Risulta colpevole del reato di bancarotta fraudolenta documentale l’amministratore di una cooperativa in liquidazione coatta amministrativa che ha presentato le dimissioni dalla carica ma non ha consegnato le scritture contabili al commissario liquidatore.
Così la Corte di Cassazione si è pronunciata con la sentenza n. 37012 del 08.09.2023.
IL FATTO
Il Tribunale con sentenza, confermata in appello, ha condannato il Presidente di una cooperativa per il reato di bancarotta fraudolenta documentale in quanto non aveva consegnato le scritture contabili al commissario liquidatore.
L’imputato ha presentato ricorso affermando che le dimissioni presentate alla cooperativa erano da considerarsi efficaci e lo sollevavano, quindi, dal coinvolgimento nella gestione documentale della società.

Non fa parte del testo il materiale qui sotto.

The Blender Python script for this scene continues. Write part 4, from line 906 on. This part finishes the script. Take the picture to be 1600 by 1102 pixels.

Infatti, il ricorrente, proprio per lo stato di difficoltà economica e dissesto della cooperativa subito dopo la nomina, difficoltà che gli impedivano qualsiasi operatività di gestione, aveva deciso di lasciare l’incarico dopo appena due mesi dall’investitura.
Inoltre, il passivo si era accumulato in epoca ben più risalente rispetto alla sua nomina.

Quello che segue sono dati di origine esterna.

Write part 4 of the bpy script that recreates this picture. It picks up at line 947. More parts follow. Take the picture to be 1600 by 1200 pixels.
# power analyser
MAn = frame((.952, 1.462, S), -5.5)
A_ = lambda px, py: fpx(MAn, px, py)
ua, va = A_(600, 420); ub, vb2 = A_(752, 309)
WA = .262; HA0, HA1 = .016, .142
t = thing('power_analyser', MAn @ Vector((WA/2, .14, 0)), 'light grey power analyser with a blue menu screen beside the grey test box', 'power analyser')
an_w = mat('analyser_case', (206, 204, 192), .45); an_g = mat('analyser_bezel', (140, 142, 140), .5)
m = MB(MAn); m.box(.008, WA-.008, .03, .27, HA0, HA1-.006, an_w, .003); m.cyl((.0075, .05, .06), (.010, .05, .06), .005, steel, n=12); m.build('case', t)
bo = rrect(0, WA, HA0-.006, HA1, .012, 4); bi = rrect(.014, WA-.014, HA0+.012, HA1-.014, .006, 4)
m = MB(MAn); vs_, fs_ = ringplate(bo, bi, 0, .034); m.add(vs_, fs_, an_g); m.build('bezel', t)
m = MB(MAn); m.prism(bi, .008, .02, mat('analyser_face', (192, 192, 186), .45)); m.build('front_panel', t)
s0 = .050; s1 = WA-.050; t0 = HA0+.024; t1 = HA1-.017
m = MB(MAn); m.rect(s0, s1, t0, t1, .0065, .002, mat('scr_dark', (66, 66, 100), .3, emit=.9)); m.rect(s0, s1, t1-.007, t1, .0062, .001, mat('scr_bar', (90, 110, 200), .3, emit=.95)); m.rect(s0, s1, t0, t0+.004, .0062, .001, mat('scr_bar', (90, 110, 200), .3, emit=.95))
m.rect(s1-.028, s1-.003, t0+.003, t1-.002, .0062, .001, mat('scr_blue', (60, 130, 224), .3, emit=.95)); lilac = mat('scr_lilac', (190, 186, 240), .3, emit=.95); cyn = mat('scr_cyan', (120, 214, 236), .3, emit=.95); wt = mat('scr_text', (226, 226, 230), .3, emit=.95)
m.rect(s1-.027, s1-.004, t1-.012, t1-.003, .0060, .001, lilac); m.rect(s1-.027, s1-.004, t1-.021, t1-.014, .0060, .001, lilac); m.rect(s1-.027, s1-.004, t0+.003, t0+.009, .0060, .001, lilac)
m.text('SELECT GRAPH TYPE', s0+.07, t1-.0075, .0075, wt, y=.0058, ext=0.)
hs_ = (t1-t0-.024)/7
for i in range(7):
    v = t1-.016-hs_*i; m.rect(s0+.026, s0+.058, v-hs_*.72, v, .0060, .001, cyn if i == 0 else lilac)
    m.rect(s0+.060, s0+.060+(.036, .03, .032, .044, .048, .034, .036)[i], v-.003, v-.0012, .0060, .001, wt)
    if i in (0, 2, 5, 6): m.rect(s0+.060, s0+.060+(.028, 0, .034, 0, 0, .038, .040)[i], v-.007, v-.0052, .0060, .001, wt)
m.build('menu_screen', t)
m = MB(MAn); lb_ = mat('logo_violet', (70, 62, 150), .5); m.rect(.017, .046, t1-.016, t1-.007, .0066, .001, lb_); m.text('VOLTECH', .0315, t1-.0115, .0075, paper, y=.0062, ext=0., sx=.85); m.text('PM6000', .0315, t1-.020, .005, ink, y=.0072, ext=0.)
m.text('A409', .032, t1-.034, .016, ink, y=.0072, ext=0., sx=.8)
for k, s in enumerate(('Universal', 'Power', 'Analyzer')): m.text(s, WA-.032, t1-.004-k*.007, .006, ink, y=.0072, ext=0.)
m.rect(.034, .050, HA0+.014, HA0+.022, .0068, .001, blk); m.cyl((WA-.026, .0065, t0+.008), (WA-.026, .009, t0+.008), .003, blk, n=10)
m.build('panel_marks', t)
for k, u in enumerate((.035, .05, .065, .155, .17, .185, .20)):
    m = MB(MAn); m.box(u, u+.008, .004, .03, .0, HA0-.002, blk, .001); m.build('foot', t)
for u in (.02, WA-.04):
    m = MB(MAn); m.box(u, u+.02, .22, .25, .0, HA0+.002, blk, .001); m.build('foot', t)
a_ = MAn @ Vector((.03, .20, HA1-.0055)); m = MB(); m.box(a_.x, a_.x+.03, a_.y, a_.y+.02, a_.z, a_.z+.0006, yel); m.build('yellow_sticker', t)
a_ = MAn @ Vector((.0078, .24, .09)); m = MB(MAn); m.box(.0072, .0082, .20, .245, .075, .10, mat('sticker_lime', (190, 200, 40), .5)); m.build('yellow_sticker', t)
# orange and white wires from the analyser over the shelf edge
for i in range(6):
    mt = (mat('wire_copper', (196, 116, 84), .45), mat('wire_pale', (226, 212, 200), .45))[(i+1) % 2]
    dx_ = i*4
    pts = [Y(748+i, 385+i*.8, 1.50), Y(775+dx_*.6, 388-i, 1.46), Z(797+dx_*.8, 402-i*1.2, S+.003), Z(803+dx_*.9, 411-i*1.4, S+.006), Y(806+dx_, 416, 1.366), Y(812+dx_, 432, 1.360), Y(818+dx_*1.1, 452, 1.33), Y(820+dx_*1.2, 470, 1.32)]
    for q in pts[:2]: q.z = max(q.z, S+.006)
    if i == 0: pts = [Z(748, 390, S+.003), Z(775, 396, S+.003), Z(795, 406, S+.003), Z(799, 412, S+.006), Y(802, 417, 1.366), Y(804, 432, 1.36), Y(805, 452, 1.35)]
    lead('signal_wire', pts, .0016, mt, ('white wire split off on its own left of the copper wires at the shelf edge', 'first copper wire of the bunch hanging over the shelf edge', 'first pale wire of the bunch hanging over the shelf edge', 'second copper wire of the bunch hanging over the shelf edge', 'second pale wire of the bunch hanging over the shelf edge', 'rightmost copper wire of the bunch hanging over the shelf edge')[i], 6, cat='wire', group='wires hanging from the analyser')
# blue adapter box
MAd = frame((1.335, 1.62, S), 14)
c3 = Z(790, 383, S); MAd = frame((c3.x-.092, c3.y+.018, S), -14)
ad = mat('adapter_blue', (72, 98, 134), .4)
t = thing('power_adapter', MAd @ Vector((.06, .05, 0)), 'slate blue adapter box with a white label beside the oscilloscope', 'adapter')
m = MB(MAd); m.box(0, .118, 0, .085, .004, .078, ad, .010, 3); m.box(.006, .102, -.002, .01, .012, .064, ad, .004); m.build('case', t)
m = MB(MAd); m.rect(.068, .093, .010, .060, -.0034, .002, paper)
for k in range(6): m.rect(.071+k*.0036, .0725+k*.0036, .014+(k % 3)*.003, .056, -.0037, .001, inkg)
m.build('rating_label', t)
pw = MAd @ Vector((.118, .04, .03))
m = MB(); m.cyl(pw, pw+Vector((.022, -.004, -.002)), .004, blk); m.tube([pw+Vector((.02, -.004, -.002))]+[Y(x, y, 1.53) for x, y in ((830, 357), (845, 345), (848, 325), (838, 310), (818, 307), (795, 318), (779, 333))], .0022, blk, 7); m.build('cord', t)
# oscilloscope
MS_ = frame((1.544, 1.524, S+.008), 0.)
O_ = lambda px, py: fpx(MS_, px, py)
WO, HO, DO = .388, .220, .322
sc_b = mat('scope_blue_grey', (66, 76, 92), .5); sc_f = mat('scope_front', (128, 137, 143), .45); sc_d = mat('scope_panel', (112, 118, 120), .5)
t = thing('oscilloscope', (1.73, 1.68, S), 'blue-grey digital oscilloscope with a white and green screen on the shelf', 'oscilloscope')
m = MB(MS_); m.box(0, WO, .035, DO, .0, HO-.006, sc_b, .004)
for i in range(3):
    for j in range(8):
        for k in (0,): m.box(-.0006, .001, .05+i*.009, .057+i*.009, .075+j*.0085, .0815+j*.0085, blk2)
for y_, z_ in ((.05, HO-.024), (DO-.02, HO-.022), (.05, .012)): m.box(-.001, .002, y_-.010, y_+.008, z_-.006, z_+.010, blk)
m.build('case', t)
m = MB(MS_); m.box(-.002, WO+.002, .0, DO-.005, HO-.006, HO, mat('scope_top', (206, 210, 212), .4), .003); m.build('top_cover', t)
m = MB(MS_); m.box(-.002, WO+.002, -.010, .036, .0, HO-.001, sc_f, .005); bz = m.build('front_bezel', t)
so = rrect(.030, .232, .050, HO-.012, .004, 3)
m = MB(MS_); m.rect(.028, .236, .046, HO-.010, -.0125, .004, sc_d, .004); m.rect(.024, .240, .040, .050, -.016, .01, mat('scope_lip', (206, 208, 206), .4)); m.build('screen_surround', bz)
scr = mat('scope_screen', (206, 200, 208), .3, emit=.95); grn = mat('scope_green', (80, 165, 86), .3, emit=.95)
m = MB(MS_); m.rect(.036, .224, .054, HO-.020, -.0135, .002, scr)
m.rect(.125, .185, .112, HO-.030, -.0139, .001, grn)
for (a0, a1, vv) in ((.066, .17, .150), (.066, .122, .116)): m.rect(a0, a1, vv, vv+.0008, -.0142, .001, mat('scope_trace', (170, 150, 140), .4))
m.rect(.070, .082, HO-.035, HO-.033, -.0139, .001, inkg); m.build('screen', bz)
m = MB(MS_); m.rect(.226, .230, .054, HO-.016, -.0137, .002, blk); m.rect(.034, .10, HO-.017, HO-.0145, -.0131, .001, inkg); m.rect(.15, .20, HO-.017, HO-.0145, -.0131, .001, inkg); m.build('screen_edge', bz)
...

LA SENTENZA DELLA CASSAZIONE
Il ricorso è rigettato dai Giudici della Suprema Corte sulla base delle seguenti motivazioni:
- le dimissioni rassegnate non sono state in realtà formalizzate con valore esterno, ma sono state prese in considerazione solo con valenza interna all’ente, visto che la delibera assembleare di accettazione delle dimissioni non è stata pubblicizzata in alcun modo;
- la cessazione dall’incarico di amministratore di una società, per qualsiasi ragione, determina l’operatività dell’istituto della “prorogatio imperii”, previsto dall’art. 2385 cod. civ.;
- detta cessazione ha effetto (se resta in carica la maggioranza del consiglio di amministrazione) soltanto in forza della sua avvenuta sostituzione con altro amministratore.
Il ricorrente è responsabile per il reato ascrittogli, su di un piano oggettivo.
Quindi, l’obbligo di tenere le scritture contabili viene meno solo quando la cessazione dell’attività commerciale sia formalizzata con la cancellazione dal registro delle imprese.
Il delitto sussiste quando:
- la ricostruzione del patrimonio e del movimento degli affari del fallito è impossibile per il modo in cui le scritture contabili sono state tenute;
- difficoltà superabili solo con particolare diligenza ostacolano gli accertamenti, da parte degli organi fallimentari.
Inoltre, la qualità di legale rappresentante della società era, quindi, esercitata con consapevolezza dall’imputato, anche dopo le sue dimissioni.
Infatti, il commissario liquidatore aveva chiesto proprio a lui la consegna delle scritture contabili all’esito della diffida ad adempiere, viste le “continue scuse” addotte dal ricorrente per il ritardo nella consegna.